Thoughts on Hester Street

     On Criterion last week, I watched Hester Street, a 1975 comedy-drama written and directed by Joan Micklin Silver, adapted from Abraham Cahan's 1896 novella Yekl: A Tale of the New York Ghetto. The film focuses on the lives of Jewish immigrants from Eastern Europe who move to the Lower East Side of New York City in 1896, and live on Hester Street. Yankel (Steven Keats) is a recent immigrant, who has become fluent in English, works in a sweatshop, goes by the anglicized name Jake, and quickly assimilates into American culture. Despite that he is married, and awaiting the arrival of his wife Gitl (Carol Kane) and his son Yossele, he has an affair with Mamie (Dorrie Kavanaugh), a Polish Jewish immigrant who doesn't know that he is married. 

    When Gitl arrives, she is an Orthodox Jewish woman who keeps her hair covered in a wig, and Yankel immediately pressures her to let her natural hair be shown in public, emphasizing that they are in America now. But Gitl is shy and apprehensive in this new country, she only speaks Yiddish and very little English, and is the target of her husband's abuse, who demands that their son should be known as "Joey" from now on. Yankel is also mocking and bullying towards Bernstein (Mel Howard), another Jewish immigrant who seems more meek and quiet in comparison to Yankel's loudness. Mamie is horrified to learn that "Jake" is married, and treated her like his mistress, as when she comes to his home (a small tenement apartment consisting of a kitchen/living room combo and a bedroom) and discovers that he has a wife and child. Yankel covers it up for Gitl, claiming she's one of his co-workers at his job, but she learns the truth through their neighbor, Mrs. Karvarsky (Doris Roberts).

    The film is really fascinating to watch, as a black-and-white movie meant to evoke old photographs of Jewish ancestors who emigrated to the U.S. to escape persecution by the Cossacks in Russia and Eastern Europe, and living in their own ghetto neighborhood where they speak Yiddish and don't interact with the world outside of it. Gitl, late in the film, asks Yankel "Where are all the gentiles?" That for all of Yankel's talk about how they are in America now and should assimilate with English names and customs, that they are still essentially in their same community across an ocean.

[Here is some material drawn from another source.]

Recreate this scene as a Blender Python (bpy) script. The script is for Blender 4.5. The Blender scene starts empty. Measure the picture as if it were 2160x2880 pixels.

    Carol Kane was fantastic in this film, as a theater actor who had only appeared in a few films at this time, including Dog Day Afternoon and The Last Detail. Her wide, searching eyes and limited dialogue speaks so much, as an immigrant woman realizing that she's still in the same world, with a sexist husband that sees their marriage as one of convenience and control, not of love or respect. She wants to hold onto her customs instead of outright rejecting them when being on American shores, with speaking Yiddish and keeping her hair covered. Joan Micklin Silver's adaptation of the novel and her writing of Gitl is a feminist retelling, and I agree with Andrew Craddock on Letterboxd who described Kane's portrayal as "a delicate, quietly defiant performance."

    It's a very intimate and personal film, about Jewish life in New York City, depicting immigrant life with overhead shots of the streets with carts and carriages and English and Yiddish intermingled spoken. Silver chose to do this project because of her own Jewish heritage, and her family's reluctance to talk about their immigration experience several decades prior, and she wanted to honor their legacy.

    50 years later, it holds up well as a great film, and rightfully earned Kane an Academy Award nomination for Best Actress. I'm really glad that I watched it, and the subject matter relates well to my day job as an archivist of Jewish historical archives.